▸ **Items**:

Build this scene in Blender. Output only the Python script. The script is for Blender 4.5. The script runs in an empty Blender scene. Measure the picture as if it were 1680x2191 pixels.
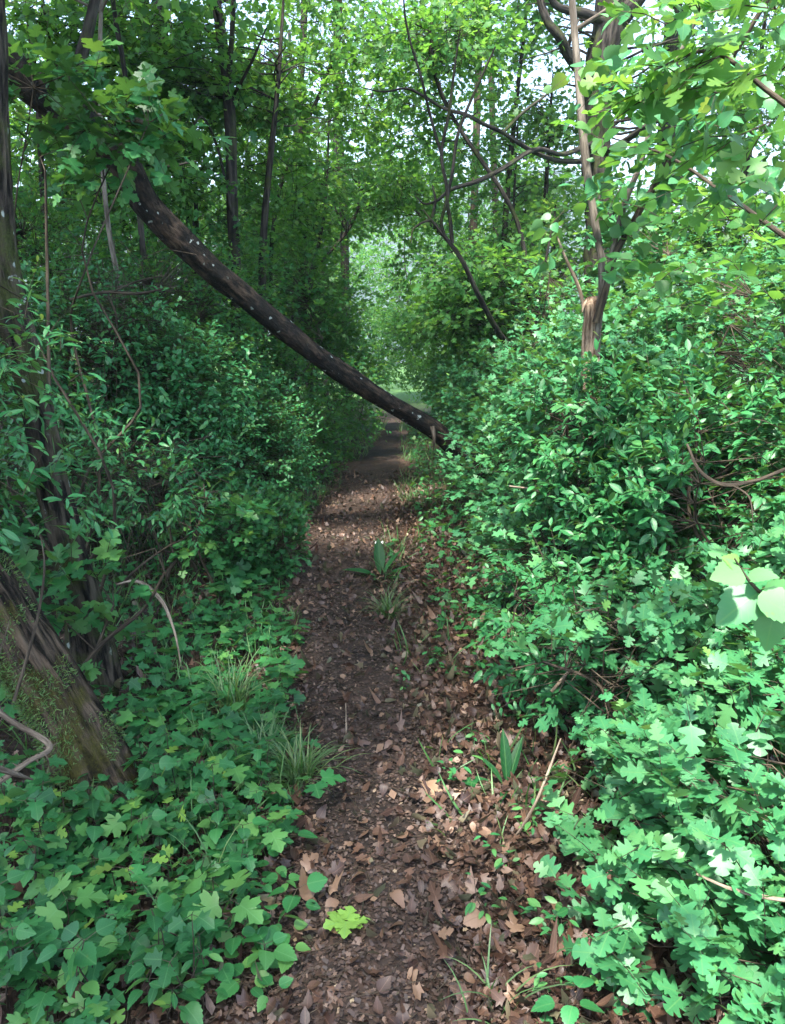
import bpy, math
import numpy as np
from mathutils import Vector, Matrix

# ------------------------------------------------------------------ camera, sky, sun, exposure
SC = bpy.context.scene
COL = SC.collection
PITCH = 15.0
F = 1719.0                        # focal length in units of the 1680 x 2191 photograph
CAM = np.array([0.0, 0.0, 1.6])
cam_d = bpy.data.cameras.new("camera")
cam = bpy.data.objects.new("camera", cam_d)
COL.objects.link(cam)
cam.location = CAM
cam.rotation_euler = (math.radians(90 - PITCH), 0, 0)
cam_d.sensor_fit = 'VERTICAL'
cam_d.sensor_height = 24.0
cam_d.lens = 24.0 * F / 2191.0
cam_d.clip_start = 0.05
cam_d.clip_end = 6000
SC.camera = cam

SUN_EL, SUN_AZ = math.radians(62), math.radians(198)     # azimuth from +Y towards +X
world = bpy.data.worlds.new("World")
SC.world = world
world.use_nodes = True
wn = world.node_tree.nodes
sky = wn.new("ShaderNodeTexSky")
sky.sky_type = 'NISHITA'
sky.sun_disc = False
sky.sun_elevation = SUN_EL
sky.sun_rotation = SUN_AZ
sky.air_density = 1.0
sky.dust_density = 2.0
wn["Background"].inputs[1].default_value = 0.15
world.node_tree.links.new(sky.outputs[0], wn["Background"].inputs[0])
sun_d = bpy.data.lights.new("sun", 'SUN')
sun_d.energy = 3.8
sun_d.angle = math.radians(4)      # thin cloud: soft-edged sun
sun_d.color = (1.0, 0.95, 0.86)
sun = bpy.data.objects.new("sun", sun_d)
COL.objects.link(sun)
sd = Vector((math.sin(SUN_AZ) * math.cos(SUN_EL), math.cos(SUN_AZ) * math.cos(SUN_EL), math.sin(SUN_EL)))
sun.rotation_euler = sd.to_track_quat('Z', 'Y').to_euler()
sun.location = sd * 60

SC.view_settings.view_transform = 'Standard'
SC.view_settings.look = 'None'
SC.view_settings.exposure = 2.5
SC.view_settings.gamma = 1.0
cy = SC.cycles
cy.max_bounces = 6
cy.diffuse_bounces = 3
cy.glossy_bounces = 2
cy.transmission_bounces = 5
cy.transparent_max_bounces = 4
cy.caustics_reflective = False
cy.caustics_refractive = False
cy.use_denoising = True
cy.sample_clamp_indirect = 6.0

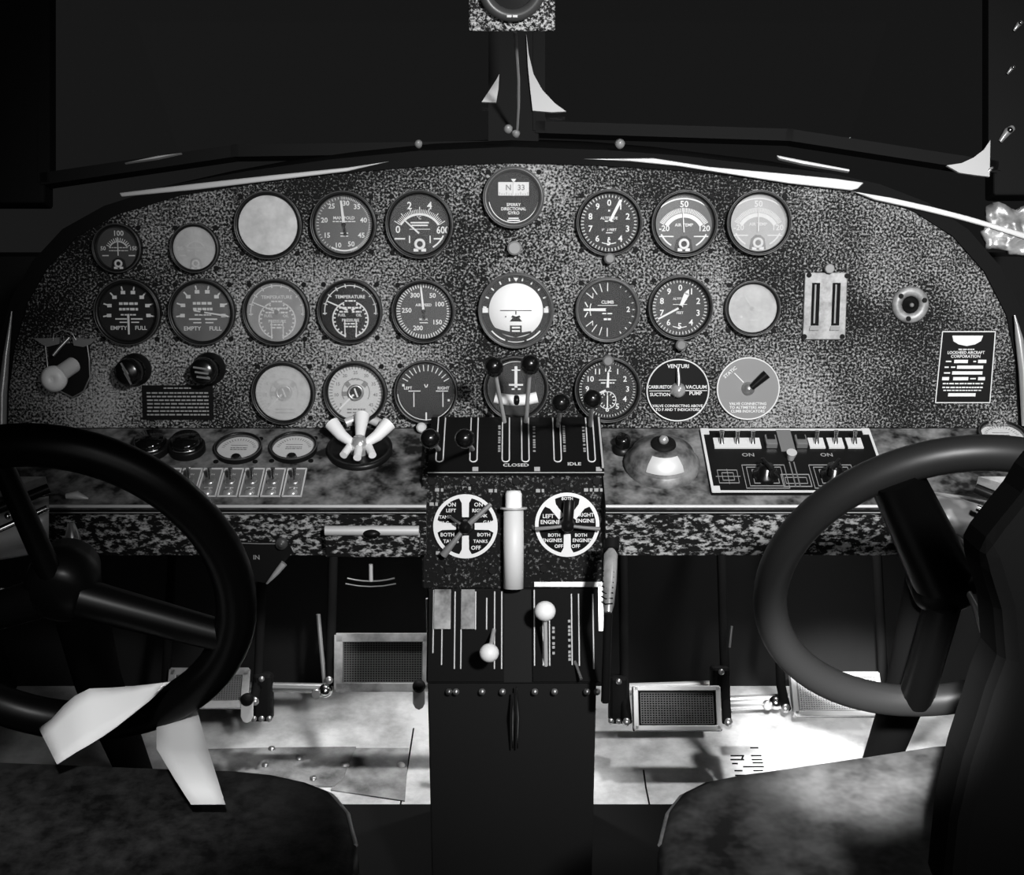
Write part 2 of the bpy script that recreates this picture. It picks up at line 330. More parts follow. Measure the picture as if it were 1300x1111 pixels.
def gauge(name, label, px, py, rp, dial='dial_8', glass='glass_2', bez='bezel_black', depth=.013, ring=.13, group='round instruments on the panel', plane=PANEL,
          marks=None, hands=(), knob=None, screws=True, cat='gauge', mm='mark_white', lip='bezel_grey'):
    fr = plane.frame(px, py); s = plane.sc(px, py); r = rp * s; t = thing(name, label, cat, fr, group)
    ri = r * (1 - ring)
    pr = [(r * 1.0, 0), (r * 1.0, depth * .7), (r * .965, depth), (r * (1 - ring * .55), depth * 1.03), (ri, depth * .86), (ri, .0005)]
    obj('bezel', MB().lathe(pr, 56), bez, t)
    a = r * .985; obj('rim_highlight', MB().lathe([(a - .0011, depth * .96), (a - .0003, depth * 1.03), (a + .0006, depth * .96), (a, depth * .7)], 56), lip, t, label='thin worn metal edge')  # pale ring modelled to imitate the glint on the bezel edge
    obj('dial', MB().lathe([(.00001, .002), (ri * 1.0, .002), (ri, .0002)], 48, smooth=False), dial, t)
    if marks:
        d = Dial(ri, .0022); marks(d)
        if d.v: obj('dial_markings', d, mm, t)
    for h in hands:
        a, r0, r1, w0, w1 = h[:5]; c = h[6] if len(h) > 6 else (0, 0)
        obj('pointer', hand(ri, a, r0, r1, w0, w1, .0045, c), h[5] if len(h) > 5 else 'mark_white', t)
    if hands and not (len(hands[0]) > 6):
        obj('pointer_hub', MB().cyl((0, 0), ri * .07, .002, .006, 16), 'black_paint', t)
    obj('glass', MB().lathe([(ri, depth * .72), (.00001, depth * .72)], 40, smooth=False), glass, t)
    if knob:
        kx, ky, kr, km = knob; p = plane.loc(fr, kx, ky)
        obj('knob', MB().cyl((p.x, p.y), kr * s, 0, .018, 24, cham=.002), km, t)
    if screws:
        for a in (45, 135, 225, 315): screw(t, r * 1.16 * math.sin(R(a)), r * 1.16 * math.cos(R(a)))
    return t, fr, ri, r
def cover(t, ri, w=.34, h=.55, c=-.72):        # black movement cover with small round adjuster at the foot of a dial
    d = Dial(ri, .0022); d.poly([(-w, -.93), (-w * .8, c + h * .3), (-w * .3, c + h * .55), (w * .3, c + h * .55), (w * .8, c + h * .3), (w, -.93)], .001)
    obj('movement_cover', d, 'black_gloss', t)
    m_ = MB(); m_.lathe([(ri * .10, .004), (ri * .10, .0065), (ri * .19, .0065), (ri * .19, .004)], 24, Matrix.Translation((0, ri * c, 0)), close=True); m_.box((-ri * .13, ri * (c - .2), .0045), (ri * .16, ri * .1, .002)); m_.box((ri * .13, ri * (c - .2), .0045), (ri * .16, ri * .1, .002))
    obj('adjuster', m_, 'mark_white', t)
# --- carburettor air temperature
def carb(d):
    d.t('100', .02, .68, .34); d.arc(-62, 62, .45, .05, (0, -.15)); d.ticks(-62, 62, 13, .48, .62, .035, (0, -.15)); d.t('50', -.72, -.02, .26); d.t('150', .70, -.02, .26)
    d.bars(0, .02, .9, .04, 2, .14); d.rect(-.62, -.35, .3, .05); d.rect(.62, -.35, .3, .05)
t, fr, ri, r = gauge('temperature_gauge', 'small dark gauge reading 100 at the top left end of the panel', 151, 315, 31, 'dial_8', marks=carb, hands=[(0, -.25, .6, .025, .02, 'mark_white', (0, -.1))]); cover(t, ri, .36, .5)
t, fr, ri, r = gauge('temperature_gauge', 'small gauge with pale clouded glass, right of the small gauge reading 100', 249, 315, 31, 'dial_35', 'glass_50', marks=carb, hands=[(0, -.25, .5, .02, .015, 'mark_white', (0, -.1))]); cover(t, ri, .3, .5)  # the clouding is glare tinted into the glass
# --- manifold pressure
def manifold(d):
    for s_, x, y in (('30', .08, .72), ('25', -.42, .62), ('20', -.68, .14), ('15', -.60, -.38), ('10', -.22, -.72), ('50', .24, -.68), ('45', .60, -.38), ('40', .68, .14), ('35', .46, .6)): d.t(s_, x, y, .24)
    d.ticks(-5, 165, 46, .86, .96, .016); d.ticks(200, 355, 24, .88, .95, .018); d.arc(150, 210, .9, .05)
    d.t('MANIFOLD', 0, .22, .15); d.bars(0, .1, .8, .035, 1); d.bars(0, -.3, .3, .035, 2, .1)
gauge('pressure_gauge', 'large gauge with blank milky glass, left of the gauge numbered 10 to 50', 342, 286, 43, 'dial_35', 'glass_80', marks=manifold)  # the milky white is glare tinted into the glass
gauge('pressure_gauge', 'grey gauge numbered 10 to 50 with its pointer upright', 437, 285, 42, 'dial_14', marks=manifold, hands=[(-6, 0, .82, .05, .035), (172, 0, .38, .03, .05, 'black_paint')])
# --- engine temperature
def engine(d):
    c = (0, -.42); d.t('2', -.34, .62, .34); d.t('4', .34, .62, .34); d.t('0', -.74, -.18, .34); d.t('600', .78, -.2, .34, 0, .85)
    d.arc(-58, 58, .76, .07, c); d.ticks(-58, 58, 31, .80, .92, .022, c); d.ticks(-58, 58, 7, .80, 1.0, .03, c)
    d.t('\u00b0C', -.02, .22, .14); d.rect(0, .06, .62, .05); d.rect(0, -.03, .55, .05); d.rect(0, -.16, .7, .02)
    d.rect(-.68, -.48, .36, .05); d.rect(.62, -.48, .3, .05); d.rect(-.35, -.5, .04, .25); d.rect(.35, -.5, .04, .25); d.arc(115, 150, .88, .05)
t, fr, ri, r = gauge('temperature_gauge', 'dark gauge marked 0 2 4 600 on a curved scale', 533, 285, 43, 'dial_4', marks=engine, hands=[(-48, 0, .7, .03, .02, 'mark_white', (-.02, -.3))]); cover(t, ri, .34, .55, -.66)
# --- directional gyro
def gyro(d):
    d.t('SPERRY', 0, -.28, .17); d.t('DIRECTIONAL', 0, -.44, .17, 0, .9); d.t('GYRO', 0, -.6, .17); d.rect(0, -.8, .4, .05); d.rect(0, -.88, .5, .05); d.arc(100, 260, .97, .03)
t, fr, ri, r = gauge('directional_gyro', 'gyro instrument with a pale card window, highest of the centre column', 652, 251, 39, 'dial_2', ring=.17, bez='bezel_grey', marks=gyro, knob=(653, 315, 9, 'dull_metal'))
d = Dial(ri, .0024); d.rect(0, .34, 1.2, .52); obj('compass_card', d, 'dial_75', t, label='pale rotating card in the window')
d = Dial(ri, .0032)
for k in range(13): d.rect(-.55 + k * .092, .13 if k % 3 else .16, .02, .06 if k % 3 else .12)
d.t('N', -.2, .38, .3); d.t('33', .3, .38, .3); obj('card_markings', d, 'grey_knob', t)
d = Dial(ri, .0044); d.rect(0, .36, .035, .6); d.poly([(-.1, .72), (.1, .72), (0, .56)]); obj('lubber_line', d, 'mark_white', t)
# --- rate of climb place: altimeter style dial
def digits10(d, size=.3, rr=.68, n=10, ticks=50, off=0):
    for k in range(n): d.t(str(k), rr * math.sin(R(k * 36 + off)), rr * math.cos(R(k * 36 + off)), size)
    d.ticks(0, 360 - 360 / ticks, ticks, .88, .97, .025)
def sens(d):
    digits10(d); d.t('ALTITUDE', 0, .16, .13); d.rect(0, .06, .3, .04); d.t('1000 FEET', 0, -.24, .12); d.rect(0, -.34, .25, .03); d.rect(0, .42, .06, .06); d.rect(0, -.52, .06, .06); d.arc(160, 200, .72, .03)
gauge('altimeter', 'black dial with digits 0 to 9, right of the gyro instrument', 773, 283, 42, 'dial_2', marks=sens, hands=[(27, -.05, .88, .045, .05), (207, 0, .38, .03, .06, 'black_paint')], knob=(773, 328, 7, 'grey_knob'))
# --- outside / cabin air temperature
def airtemp(big):
    def f(d):
        c = (0, -.42); d.t('-20', -.68, -.17, .28); d.t('120', .7, -.17, .28); d.t('50', 0, .66, .3); d.arc(-60, 60, .7, .14, c); d.ticks(-60, 60, 36, .80, .95, .03, c); d.arc(-40, 40, 1.28, .05, c, 14)
        d.t('AIR TEMP', 0, -.05, .15); d.rect(-.6, -.44, .5, .04); d.rect(.6, -.44, .5, .04); d.arc(115, 150, .86, .05); d.arc(210, 245, .86, .05)
    return f
t, fr, ri, r = gauge('temperature_gauge', 'grey gauge marked -20 and 120, left of its paler twin', 868, 284, 42, 'dial_22', marks=airtemp(1), hands=[(-4, .0, .85, .02, .015, 'mark_white', (0, -.3))]); cover(t, ri, .32, .5, -.7)
t, fr, ri, r = gauge('temperature_gauge', 'pale hazy gauge marked -20 and 120 at right end of the top row', 962, 283, 41, 'dial_35', 'glass_30', marks=airtemp(0), hands=[(0, .0, .85, .02, .015, 'mark_white', (0, -.3))]); cover(t, ri, .3, .5, -.7)  # the haze is glare tinted into the glass
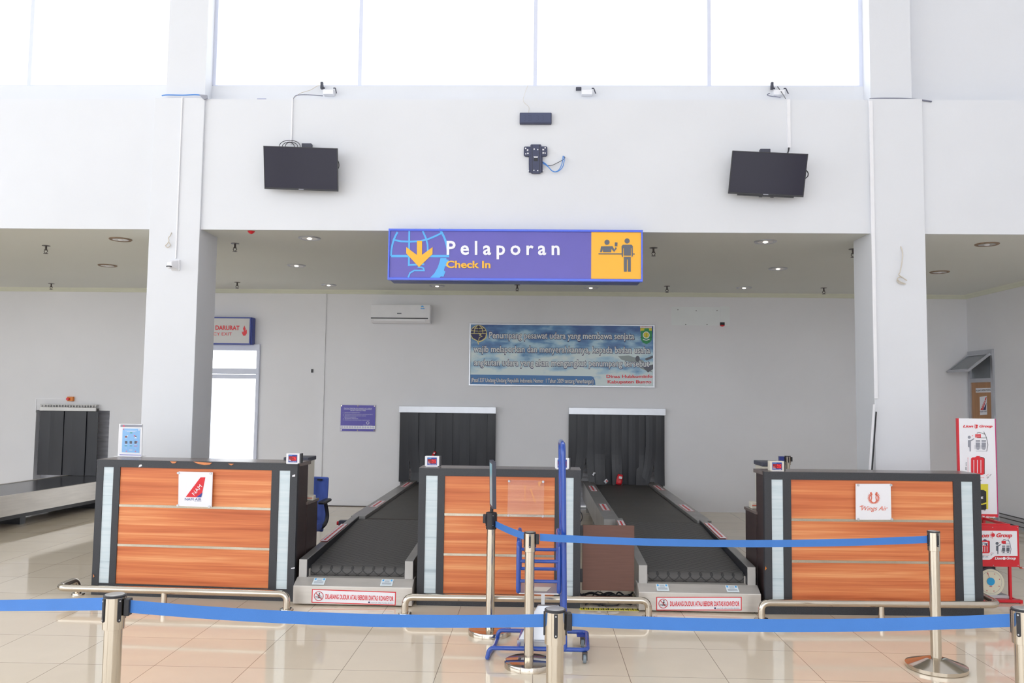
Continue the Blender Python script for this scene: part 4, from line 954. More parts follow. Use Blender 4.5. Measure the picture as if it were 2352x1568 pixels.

▸ **Goal**: Return nothing but the lines running from the start of the data to the line with "sun.location = sd * 60", please, both ends included and no pictures.

▸ **Expected answer**:
Build this scene in Blender. Output only the Python script. The script is for Blender 4.5. The script runs in an empty Blender scene. Measure the picture as if it were 1680x2191 pixels.
import bpy, math
import numpy as np
from mathutils import Vector, Matrix

# ------------------------------------------------------------------ camera, sky, sun, exposure
SC = bpy.context.scene
COL = SC.collection
PITCH = 15.0
F = 1719.0                        # focal length in units of the 1680 x 2191 photograph
CAM = np.array([0.0, 0.0, 1.6])
cam_d = bpy.data.cameras.new("camera")
cam = bpy.data.objects.new("camera", cam_d)
COL.objects.link(cam)
cam.location = CAM
cam.rotation_euler = (math.radians(90 - PITCH), 0, 0)
cam_d.sensor_fit = 'VERTICAL'
cam_d.sensor_height = 24.0
cam_d.lens = 24.0 * F / 2191.0
cam_d.clip_start = 0.05
cam_d.clip_end = 6000
SC.camera = cam

SUN_EL, SUN_AZ = math.radians(62), math.radians(198)     # azimuth from +Y towards +X
world = bpy.data.worlds.new("World")
SC.world = world
world.use_nodes = True
wn = world.node_tree.nodes
sky = wn.new("ShaderNodeTexSky")
sky.sky_type = 'NISHITA'
sky.sun_disc = False
sky.sun_elevation = SUN_EL
sky.sun_rotation = SUN_AZ
sky.air_density = 1.0
sky.dust_density = 2.0
wn["Background"].inputs[1].default_value = 0.15
world.node_tree.links.new(sky.outputs[0], wn["Background"].inputs[0])
sun_d = bpy.data.lights.new("sun", 'SUN')
sun_d.energy = 3.8
sun_d.angle = math.radians(4)      # thin cloud: soft-edged sun
sun_d.color = (1.0, 0.95, 0.86)
sun = bpy.data.objects.new("sun", sun_d)
COL.objects.link(sun)
sd = Vector((math.sin(SUN_AZ) * math.cos(SUN_EL), math.cos(SUN_AZ) * math.cos(SUN_EL), math.sin(SUN_EL)))
sun.rotation_euler = sd.to_track_quat('Z', 'Y').to_euler()
sun.location = sd * 60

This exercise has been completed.